Begin

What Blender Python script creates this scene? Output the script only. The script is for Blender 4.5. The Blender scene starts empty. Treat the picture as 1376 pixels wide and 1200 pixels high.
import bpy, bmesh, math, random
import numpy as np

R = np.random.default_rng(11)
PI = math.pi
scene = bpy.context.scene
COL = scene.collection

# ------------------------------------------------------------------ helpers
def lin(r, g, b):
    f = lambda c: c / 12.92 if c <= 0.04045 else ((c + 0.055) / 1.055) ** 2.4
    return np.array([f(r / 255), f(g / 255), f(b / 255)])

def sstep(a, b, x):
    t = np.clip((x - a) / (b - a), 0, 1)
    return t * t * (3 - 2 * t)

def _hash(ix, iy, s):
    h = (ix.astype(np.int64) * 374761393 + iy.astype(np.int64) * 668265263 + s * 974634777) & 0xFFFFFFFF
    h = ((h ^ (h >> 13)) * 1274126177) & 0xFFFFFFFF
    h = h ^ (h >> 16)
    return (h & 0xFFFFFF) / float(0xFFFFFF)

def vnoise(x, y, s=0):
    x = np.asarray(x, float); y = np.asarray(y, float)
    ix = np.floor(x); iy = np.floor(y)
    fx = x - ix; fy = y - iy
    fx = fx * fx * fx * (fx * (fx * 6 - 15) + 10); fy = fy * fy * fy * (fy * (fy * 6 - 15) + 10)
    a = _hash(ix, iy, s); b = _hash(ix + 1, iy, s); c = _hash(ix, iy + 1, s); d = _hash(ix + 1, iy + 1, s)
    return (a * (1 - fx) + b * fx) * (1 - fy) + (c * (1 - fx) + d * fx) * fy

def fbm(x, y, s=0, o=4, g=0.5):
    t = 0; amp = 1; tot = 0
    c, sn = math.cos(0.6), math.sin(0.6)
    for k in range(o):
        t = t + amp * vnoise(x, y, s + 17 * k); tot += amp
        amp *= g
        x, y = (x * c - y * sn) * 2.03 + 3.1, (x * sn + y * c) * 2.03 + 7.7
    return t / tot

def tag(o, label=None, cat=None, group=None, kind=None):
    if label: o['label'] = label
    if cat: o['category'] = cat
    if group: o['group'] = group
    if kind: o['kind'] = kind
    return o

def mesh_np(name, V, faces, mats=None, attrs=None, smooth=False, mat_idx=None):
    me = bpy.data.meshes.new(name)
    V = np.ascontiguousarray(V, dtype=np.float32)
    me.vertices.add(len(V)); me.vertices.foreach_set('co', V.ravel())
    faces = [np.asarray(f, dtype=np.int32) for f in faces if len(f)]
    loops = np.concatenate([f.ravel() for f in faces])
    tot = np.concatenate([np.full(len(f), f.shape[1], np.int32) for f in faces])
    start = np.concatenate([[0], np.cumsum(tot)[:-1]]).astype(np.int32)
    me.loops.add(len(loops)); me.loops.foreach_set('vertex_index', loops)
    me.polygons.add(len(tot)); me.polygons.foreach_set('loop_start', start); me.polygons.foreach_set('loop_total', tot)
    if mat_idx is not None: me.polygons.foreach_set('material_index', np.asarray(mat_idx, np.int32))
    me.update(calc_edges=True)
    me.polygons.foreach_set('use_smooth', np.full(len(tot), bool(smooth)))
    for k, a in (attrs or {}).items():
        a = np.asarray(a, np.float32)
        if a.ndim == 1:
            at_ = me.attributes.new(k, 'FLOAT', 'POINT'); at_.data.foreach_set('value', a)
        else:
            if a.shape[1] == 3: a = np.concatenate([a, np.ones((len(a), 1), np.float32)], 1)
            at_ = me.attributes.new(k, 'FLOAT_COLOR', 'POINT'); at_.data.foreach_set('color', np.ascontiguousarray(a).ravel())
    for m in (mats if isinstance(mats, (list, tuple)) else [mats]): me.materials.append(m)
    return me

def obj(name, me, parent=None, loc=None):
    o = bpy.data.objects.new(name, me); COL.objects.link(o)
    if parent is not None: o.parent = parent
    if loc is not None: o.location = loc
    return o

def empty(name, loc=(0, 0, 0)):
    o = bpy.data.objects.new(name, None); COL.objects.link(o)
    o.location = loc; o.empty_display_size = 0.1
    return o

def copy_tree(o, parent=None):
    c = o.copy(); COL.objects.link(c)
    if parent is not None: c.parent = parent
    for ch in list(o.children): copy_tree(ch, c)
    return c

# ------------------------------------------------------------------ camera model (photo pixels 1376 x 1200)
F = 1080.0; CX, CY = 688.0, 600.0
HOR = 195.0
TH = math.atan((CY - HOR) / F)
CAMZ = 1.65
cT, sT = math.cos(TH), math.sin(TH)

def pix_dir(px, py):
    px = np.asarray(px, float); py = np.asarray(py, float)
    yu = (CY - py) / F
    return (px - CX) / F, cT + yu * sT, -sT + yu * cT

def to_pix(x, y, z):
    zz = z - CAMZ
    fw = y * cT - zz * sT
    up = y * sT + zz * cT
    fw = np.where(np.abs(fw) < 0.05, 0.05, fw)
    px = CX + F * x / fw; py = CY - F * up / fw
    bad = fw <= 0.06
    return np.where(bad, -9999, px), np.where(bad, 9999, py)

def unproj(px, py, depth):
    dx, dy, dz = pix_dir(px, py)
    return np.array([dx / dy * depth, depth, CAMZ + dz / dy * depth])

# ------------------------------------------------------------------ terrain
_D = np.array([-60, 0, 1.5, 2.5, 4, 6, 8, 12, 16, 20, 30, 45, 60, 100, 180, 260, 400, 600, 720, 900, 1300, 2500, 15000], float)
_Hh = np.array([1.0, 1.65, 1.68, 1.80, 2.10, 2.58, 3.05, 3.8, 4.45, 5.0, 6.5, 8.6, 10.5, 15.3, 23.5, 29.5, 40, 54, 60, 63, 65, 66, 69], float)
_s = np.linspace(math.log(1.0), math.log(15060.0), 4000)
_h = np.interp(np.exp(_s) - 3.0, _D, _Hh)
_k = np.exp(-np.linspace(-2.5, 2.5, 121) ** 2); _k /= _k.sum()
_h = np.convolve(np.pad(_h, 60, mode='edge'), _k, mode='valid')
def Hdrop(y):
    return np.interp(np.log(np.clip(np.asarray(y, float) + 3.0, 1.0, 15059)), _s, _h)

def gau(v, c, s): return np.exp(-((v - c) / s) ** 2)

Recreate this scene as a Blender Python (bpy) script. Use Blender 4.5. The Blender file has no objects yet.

End

§ Goal of the exercise
What you return should be the lines from the start of the data through the line with "return t * t * (3 - 2 * t)", quoted exactly and nothing more.

§ Answer to the problem
What Blender Python script creates this scene? Output the script only. The script is for Blender 4.5. The Blender scene starts empty. Treat the picture as 1376 pixels wide and 1200 pixels high.
import bpy, bmesh, math, random
import numpy as np

R = np.random.default_rng(11)
PI = math.pi
scene = bpy.context.scene
COL = scene.collection

# ------------------------------------------------------------------ helpers
def lin(r, g, b):
    f = lambda c: c / 12.92 if c <= 0.04045 else ((c + 0.055) / 1.055) ** 2.4
    return np.array([f(r / 255), f(g / 255), f(b / 255)])

def sstep(a, b, x):
    t = np.clip((x - a) / (b - a), 0, 1)
    return t * t * (3 - 2 * t)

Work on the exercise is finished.